PROBLEM DETAILS: Starting at the first line of the data, please print exactly those lines through the one that holds "rng = np.random.default_rng(7)", omitting every picture.

** Start of DATA SECTION **

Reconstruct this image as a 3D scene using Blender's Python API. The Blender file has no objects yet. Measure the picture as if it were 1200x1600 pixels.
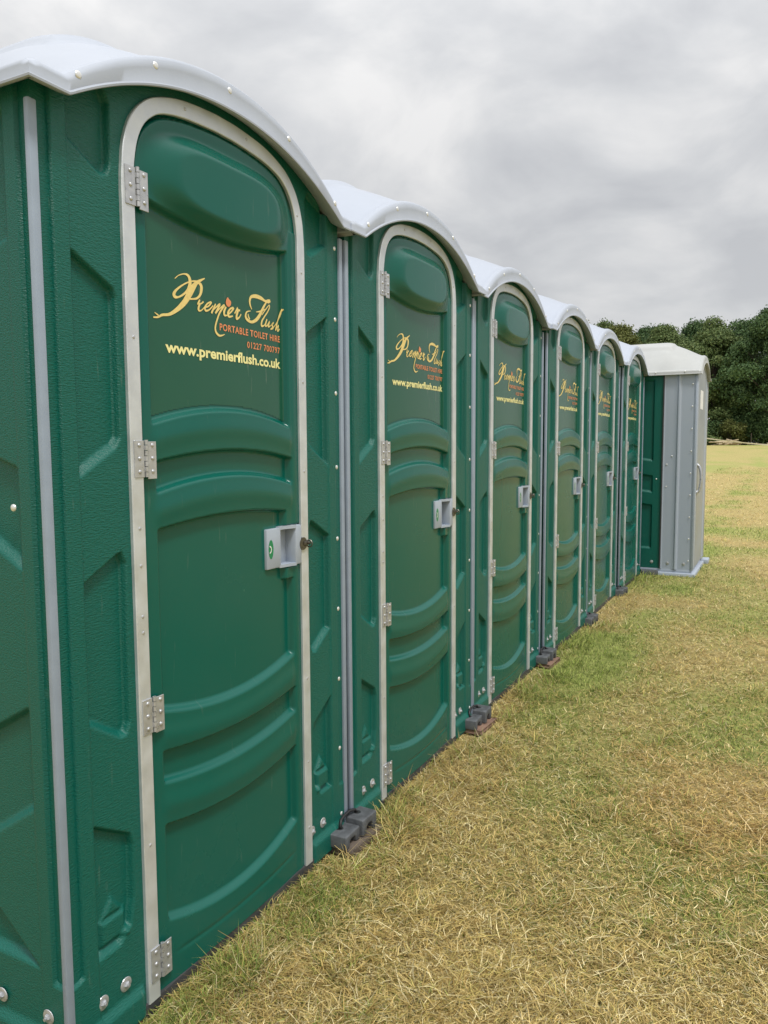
import bpy, bmesh, math, random
import numpy as np
from mathutils import Vector, Matrix
C = bpy.context
S = C.scene
R = math.radians
random.seed(4)
rng = np.random.default_rng(7)

# ---------------------------------------------------------------- camera
CAM_H = 1.275
pitch, roll, yaw, FPX = -0.0875043961417337, -0.005593816469168594, 0.4797507841814568, 1203.7997745588734
cam = bpy.data.cameras.new("camera")
cam_o = bpy.data.objects.new("camera", cam)
S.collection.objects.link(cam_o)
fw = Vector((-math.sin(yaw)*math.cos(pitch), math.cos(yaw)*math.cos(pitch), math.sin(pitch)))
rt = Vector((math.cos(yaw), math.sin(yaw), 0)); up = rt.cross(fw)
r2 = rt*math.cos(roll) + up*math.sin(roll); u2 = -rt*math.sin(roll) + up*math.cos(roll)
m = Matrix((r2, u2, -fw)).transposed().to_4x4(); m.translation = (0, 0, CAM_H)
cam_o.matrix_world = m
cam.sensor_fit = 'VERTICAL'; cam.sensor_height = 36; cam.lens = 36*FPX/1600
cam.clip_start = 0.02; cam.clip_end = 2000
S.camera = cam_o
S.render.resolution_x = 768; S.render.resolution_y = 1024

FX = -1.2147630582612692          # facade plane
UNIT_Y = [0.9777, 2.0844, 3.1977, 4.3186, 5.4537, 6.609]
LOGO = [('P', [(0.372, 1.6476, 0.001), (0.3847, 1.657, 0.0019), (0.4021, 1.6631, 0.0029), (0.4147, 1.6613, 0.0065), (0.4202, 1.6518, 0.0085), (0.4188, 1.641, 0.0082), (0.4104, 1.6277, 0.0054), (0.3964, 1.6162, 0.0043), (0.3808, 1.6082, 0.0038), (0.3704, 1.6078, 0.0072), (0.3682, 1.6135, 0.0076), (0.3747, 1.6223, 0.0052), (0.3894, 1.6332, 0.0037), (0.4091, 1.6445, 0.0029), (0.4291, 1.6518, 0.0029), (0.4451, 1.653, 0.0048), (0.4566, 1.647, 0.0079), (0.457, 1.6357, 0.0077), (0.4521, 1.6241, 0.0058), (0.4396, 1.6143, 0.0043), (0.4175, 1.6098, 0.0029)]), ('P', [(0.4701, 1.6655, 0.002), (0.4554, 1.6582, 0.005), (0.441, 1.6496, 0.0084), (0.4284, 1.6361, 0.0132), (0.4159, 1.6195, 0.0143), (0.4016, 1.6014, 0.0125), (0.3836, 1.5855, 0.01), (0.3642, 1.5723, 0.0073), (0.3491, 1.5652, 0.0056), (0.3307, 1.5617, 0.005), (0.3179, 1.5554, 0.0038), (0.3045, 1.5533, 0.0027)]), ('P', [(0.3085, 1.5642, 0.0015), (0.3198, 1.5589, 0.0033)]), ('P', [(0.4506, 1.6131, 0.004), (0.4431, 1.6026, 0.0036)]), ('P', [(0.4421, 1.6018, 0.0026), (0.4554, 1.6052, 0.0027), (0.4638, 1.6112, 0.0039)]), ('P', [(0.4524, 1.606, 0.0045), (0.4469, 1.5965, 0.0053), (0.4462, 1.589, 0.005), (0.4548, 1.5893, 0.0025), (0.4675, 1.5996, 0.0026)]), ('P', [(0.4675, 1.5982, 0.0022), (0.4801, 1.6029, 0.003), (0.4906, 1.6134, 0.0043), (0.4783, 1.6094, 0.0034), (0.4685, 1.5991, 0.005), (0.4697, 1.5915, 0.0045), (0.4819, 1.5947, 0.0032), (0.4971, 1.6069, 0.0027)]), ('P', [(0.5059, 1.6123, 0.0035), (0.4979, 1.6001, 0.0042), (0.4901, 1.588, 0.0049)]), ('P', [(0.4912, 1.5921, 0.0032), (0.508, 1.6051, 0.0032), (0.5225, 1.6142, 0.0045), (0.5137, 1.6015, 0.0046), (0.505, 1.5896, 0.0048)]), ('P', [(0.505, 1.5896, 0.003), (0.5245, 1.6061, 0.0029), (0.5392, 1.6142, 0.0048), (0.5217, 1.5951, 0.0046), (0.5104, 1.5753, 0.0044), (0.5034, 1.5577, 0.0046), (0.5057, 1.546, 0.0055), (0.5161, 1.5393, 0.0048), (0.5281, 1.5408, 0.003), (0.5379, 1.5446, 0.0014)]), ('P', [(0.5452, 1.6116, 0.004), (0.5375, 1.5997, 0.006), (0.5383, 1.5906, 0.005), (0.5481, 1.5913, 0.0023)]), ('O', [(0.5521, 1.6349, 0.0027), (0.5524, 1.6296, 0.0113), (0.5541, 1.6237, 0.0186), (0.5569, 1.6184, 0.0158), (0.5592, 1.6148, 0.0067)]), ('P', [(0.5481, 1.591, 0.003), (0.5632, 1.6011, 0.0035), (0.574, 1.6124, 0.0051), (0.5622, 1.6095, 0.004), (0.5527, 1.5981, 0.0061), (0.5558, 1.5896, 0.0051), (0.5715, 1.5931, 0.0025)]), ('P', [(0.578, 1.6002, 0.0036), (0.5912, 1.6162, 0.0048)]), ('P', [(0.5885, 1.6111, 0.0033), (0.5999, 1.6105, 0.0046)]), ('P', [(0.5923, 1.6101, 0.0056), (0.586, 1.5982, 0.0063), (0.5852, 1.5887, 0.0059), (0.5955, 1.593, 0.0035), (0.6035, 1.6023, 0.0028)]), ('P', [(0.6499, 1.6211, 0.0024), (0.6436, 1.6305, 0.0049), (0.6418, 1.6415, 0.0066), (0.6491, 1.6526, 0.0067), (0.6713, 1.6572, 0.0091), (0.6932, 1.6558, 0.0084), (0.7112, 1.6517, 0.0055), (0.7254, 1.6534, 0.0092), (0.735, 1.6563, 0.0059)]), ('P', [(0.7154, 1.649, 0.0044), (0.7037, 1.6365, 0.0062), (0.6921, 1.6216, 0.008), (0.6806, 1.6077, 0.0088), (0.6666, 1.5965, 0.0082), (0.6475, 1.589, 0.0062), (0.6296, 1.5925, 0.0072), (0.6228, 1.6003, 0.0067), (0.6284, 1.6115, 0.0036), (0.6444, 1.6162, 0.0014)]), ('P', [(0.6335, 1.6074, 0.0024), (0.6341, 1.6011, 0.0043), (0.6397, 1.5947, 0.0043)]), ('P', [(0.6673, 1.6172, 0.0014), (0.6866, 1.6216, 0.0038), (0.712, 1.6312, 0.0018)]), ('P', [(0.6946, 1.6138, 0.0025), (0.709, 1.6274, 0.0029), (0.728, 1.6435, 0.0024), (0.7307, 1.639, 0.0035), (0.7217, 1.626, 0.0036), (0.7057, 1.6104, 0.0039), (0.6941, 1.5973, 0.0052), (0.6923, 1.5856, 0.0057), (0.705, 1.5889, 0.0028), (0.7182, 1.6056, 0.0032)]), ('P', [(0.7168, 1.6054, 0.0039), (0.7092, 1.5894, 0.0057), (0.7163, 1.5887, 0.003), (0.7295, 1.6021, 0.003), (0.7228, 1.5879, 0.0052), (0.7335, 1.591, 0.0018)]), ('P', [(0.7335, 1.591, 0.0023), (0.7498, 1.6015, 0.003), (0.7408, 1.5953, 0.0046), (0.7444, 1.5874, 0.006), (0.7332, 1.5817, 0.0032)]), ('P', [(0.739, 1.5825, 0.0021), (0.76, 1.5995, 0.0025), (0.7815, 1.6246, 0.003), (0.791, 1.6421, 0.0039), (0.7801, 1.6295, 0.0035), (0.766, 1.6037, 0.0041), (0.7573, 1.5814, 0.0044)]), ('P', [(0.7573, 1.5814, 0.0028), (0.7732, 1.5979, 0.0026), (0.7683, 1.5819, 0.0048), (0.7789, 1.5884, 0.002)])]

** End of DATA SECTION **

WRITTEN REPLY:
Reconstruct this image as a 3D scene using Blender's Python API. The Blender file has no objects yet. Measure the picture as if it were 1200x1600 pixels.
import bpy, bmesh, math, random
import numpy as np
from mathutils import Vector, Matrix
C = bpy.context
S = C.scene
R = math.radians
random.seed(4)
rng = np.random.default_rng(7)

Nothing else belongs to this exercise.